Ameren Partners with Westinghouse to Build Innovative Small Nuclear Reactors

Apr 19, 2012 at 2:35 pm
click to enlarge Callaway Nuclear Power Plant - Courtesy Ameren Missouri
Courtesy Ameren Missouri
Callaway Nuclear Power Plant
Ameren Missouri and Westinghouse Electric Company today announced a partnership in order to pursue Department of Energy funds for the development and construction of new types of small nuclear reactors. If Westinghouse wins the DOE investment funds, Missouri will seek from the Nuclear Regulatory Commission (NRC) a Combined Construction and Operation license (COL) for a Westinghouse Small Modular Reactor (SMR).

Nuclear operations require a lot of acronyms, don't they?
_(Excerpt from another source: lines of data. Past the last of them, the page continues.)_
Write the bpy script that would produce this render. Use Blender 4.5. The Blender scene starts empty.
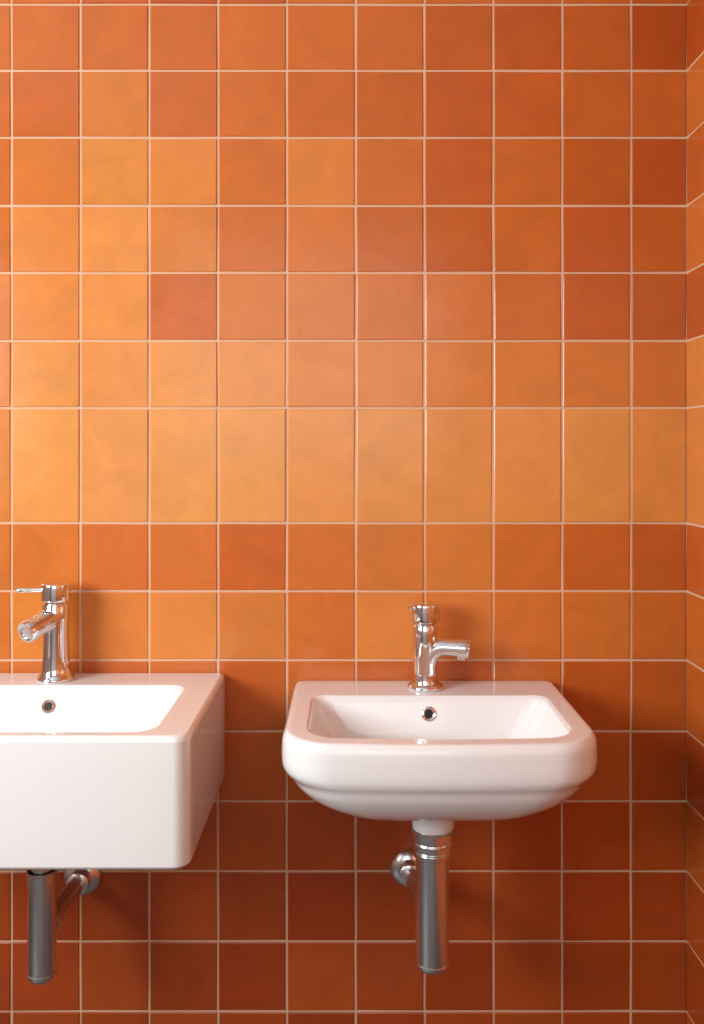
import bpy, math, random
from mathutils import Vector, Matrix
from mathutils.bvhtree import BVHTree
random.seed(7)
S=0.0018; D=1.6; ZC=1.27; HX=352; HY=450
sc=bpy.context.scene
sc.view_settings.view_transform='Standard'
col=sc.collection

# ---------------------------------------------------------------- helpers
class MB:
    def __init__(s): s.v=[]; s.f=[]
    def add(s,vs,fs):
        o=len(s.v); s.v+= [tuple(v) for v in vs]; s.f+=[tuple(i+o for i in f) for f in fs]
    def lathe(s,prof,origin,axis=(0,0,1),seg=48,capa=True,capb=True):
        ax=Vector(axis).normalized(); q=Vector((0,0,1)).rotation_difference(ax); o=Vector(origin)
        vs=[];fs=[];n=len(prof)
        for r,h in prof:
            for i in range(seg):
                a=2*math.pi*i/seg
                vs.append(o+q@Vector((r*math.cos(a),r*math.sin(a),h)))
        for j in range(n-1):
            for i in range(seg):
                k=(i+1)%seg
                fs.append((j*seg+i,j*seg+k,(j+1)*seg+k,(j+1)*seg+i))
        if capa: fs.append(tuple(range(seg))[::-1])
        if capb: fs.append(tuple((n-1)*seg+i for i in range(seg)))
        s.add(vs,fs)
    def sweep(s,pts,rad,seg=36):
        pts=[Vector(p) for p in pts]; vs=[];fs=[];n=len(pts)
        up=Vector((0,0,1)); prev=None
        for j,p in enumerate(pts):
            t=(pts[min(j+1,n-1)]-pts[max(j-1,0)]).normalized()
            if prev is None:
                a=t.orthogonal().normalized()
            else:
                a=(prev-t*prev.dot(t)).normalized()
            prev=a; b=t.cross(a)
            for i in range(seg):
                th=2*math.pi*i/seg
                vs.append(p+(a*math.cos(th)+b*math.sin(th))*rad[j])
        for j in range(n-1):
            for i in range(seg):
                k=(i+1)%seg
                fs.append((j*seg+i,j*seg+k,(j+1)*seg+k,(j+1)*seg+i))
        fs.append(tuple(range(seg))[::-1]); fs.append(tuple((n-1)*seg+i for i in range(seg)))
        s.add(vs,fs)
    def box(s,a,b):
        x0,y0,z0=a;x1,y1,z1=b
        s.add([(x0,y0,z0),(x1,y0,z0),(x1,y1,z0),(x0,y1,z0),(x0,y0,z1),(x1,y0,z1),(x1,y1,z1),(x0,y1,z1)],
              [(0,3,2,1),(4,5,6,7),(0,1,5,4),(1,2,6,5),(2,3,7,6),(3,0,4,7)])
    def obj(s,name,mat,parent=None,smooth=True,angle=35):
        me=bpy.data.meshes.new(name); me.from_pydata(s.v,[],s.f); me.update()
        if smooth:
            for p in me.polygons: p.use_smooth=True
            me.set_sharp_from_angle(angle=math.radians(angle))
        me.materials.append(mat)
        o=bpy.data.objects.new(name,me); col.objects.link(o)
        if parent: o.parent=parent
        return o

def bez(p0,p1,p2,n=14):
    p0,p1,p2=map(Vector,(p0,p1,p2))
    return [p0*(1-t)**2+p1*2*t*(1-t)+p2*t*t for t in [i/(n-1) for i in range(n)]]

def s2l(c):
    out=[]
    for x in c:
        x/=255.0
        out.append(x/12.92 if x<=0.04045 else ((x+0.055)/1.055)**2.4)
    return out

def mat(name,base,rough=0.5,metal=0.0,coat=0.0,spec=0.5):
    m=bpy.data.materials.new(name); m.use_nodes=True
    b=m.node_tree.nodes['Principled BSDF']
    b.inputs['Base Color'].default_value=(*base,1); b.inputs['Roughness'].default_value=rough
    b.inputs['Metallic'].default_value=metal; b.inputs['Coat Weight'].default_value=coat
    b.inputs['Coat Roughness'].default_value=0.04
    b.inputs['Specular IOR Level'].default_value=spec
    return m,b
def noise_bump(m,b,scale,strength,dist=0.001,detail=2,inp='Object'):
    nt=m.node_tree; tc=nt.nodes.new('ShaderNodeTexCoord'); n=nt.nodes.new('ShaderNodeTexNoise')
    n.inputs['Scale'].default_value=scale; n.inputs['Detail'].default_value=detail
    bp=nt.nodes.new('ShaderNodeBump'); bp.inputs['Strength'].default_value=strength; bp.inputs['Distance'].default_value=dist
    nt.links.new(tc.outputs[inp],n.inputs['Vector']); nt.links.new(n.outputs['Fac'],bp.inputs['Height'])
    nt.links.new(bp.outputs['Normal'],b.inputs['Normal']); return tc,n,bp

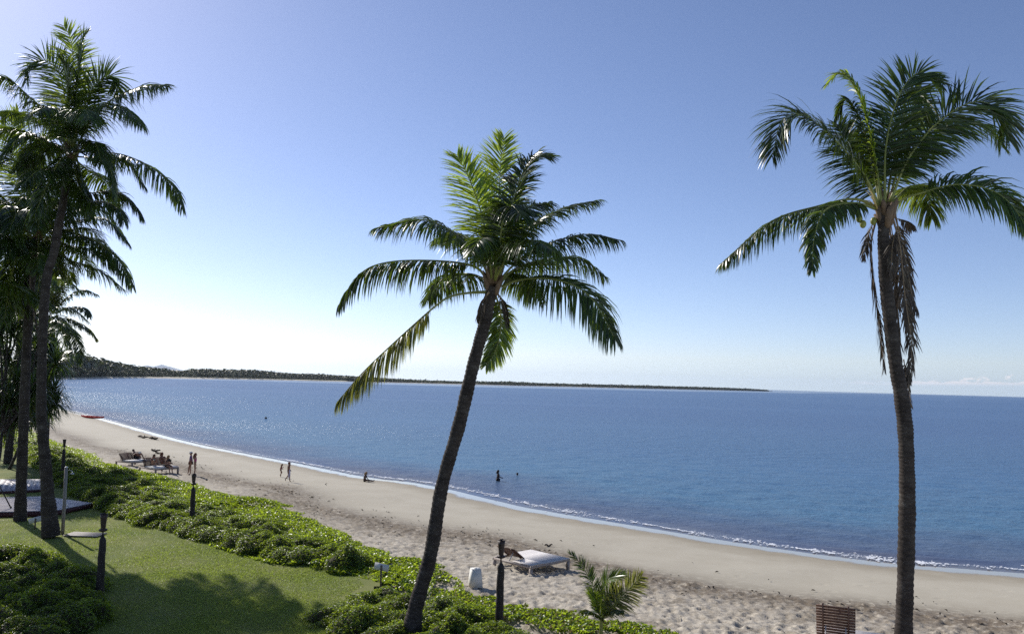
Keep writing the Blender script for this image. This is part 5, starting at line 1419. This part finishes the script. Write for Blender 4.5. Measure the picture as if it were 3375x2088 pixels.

A press release on the agreement notes that:
 "Obtaining a COL from the NRC does not obligate Ameren Missouri or Missouri's other electric energy providers to build a SMR at the Callway site; however it does preserve an important energy option and positions Missouri to move forward in a timely fashion should conditions be right to build a SMR in the future."
Why would Ameren want to theoretically build a nuclear reactor right next to a nuclear reactor? The inexorable progress of technology. Callaway is rapidly approaching its 30th anniversary of operation; Westinghouse's SMR models benefit from advanced safety and power features that have been developed in the interim. The SMR will produce less energy than the existing Callaway plant (225 megawatts compared to 1,190 megawatts at Callaway), but the SMR is supposed to be more cost efficient to produce and safer.

Westinghouse plans to submit its application for the investment funding in mid-May, and the grant will be awarded in summer 2012.